動画機として注目されがちな「PowerShot V1」ですが、スペックをよく見てみると、スチールでもけっこう頼りになるポイントがちらほらあります。
まず気になったのが、35mm換算で16-50mm相当のズームレンズ。広角から標準域までをカバーしていて、風景やスナップはもちろん、ポートレートにもなかなか向いている画角です。特に広角側の16mmは、背景をうまく取り込めるので、ダイナミックなポートレートを撮りたいときに重宝します。
開放F値はワイド端でF2.8、テレ端でF4.5。

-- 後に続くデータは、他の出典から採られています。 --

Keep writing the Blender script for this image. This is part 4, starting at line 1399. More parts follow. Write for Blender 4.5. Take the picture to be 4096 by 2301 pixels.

スペック表だけ見るとちょっと控えめかな? と思うかもしれませんが、1.0型より大きい1.4型センサーが入っているので、意外としっかり背景もぼかせます。いわゆる“スペック以上に写る”タイプ、というやつかもしれません。
レンズの根元にはコントローラーリングが付いていて、これを絞り調整に割り当てておけば、マニュアル撮影時に絞りリングのように操作できるのが便利です。
ボタン類はかなり絞られていて、最初はちょっと物足りないかな? と思ったんですが、カスタマイズの自由度が高くて、結果的には使いやすく感じました。
コンパクトなサイズ感にしては、よく考えられた操作系だなという印象です。
レンズは沈胴式で、電源を切るとスッと縮んで、厚みは約52.5mm。ちょっと深めのパンツのポケットなら、すっぽり入ります。
Vlog向けのカメラではあるけれど、広角〜標準までカバーできて、しかもこの小ささ。正直、日常の“なんか撮りたい欲”を満たすには、すごくちょうどいい気がするんですよね。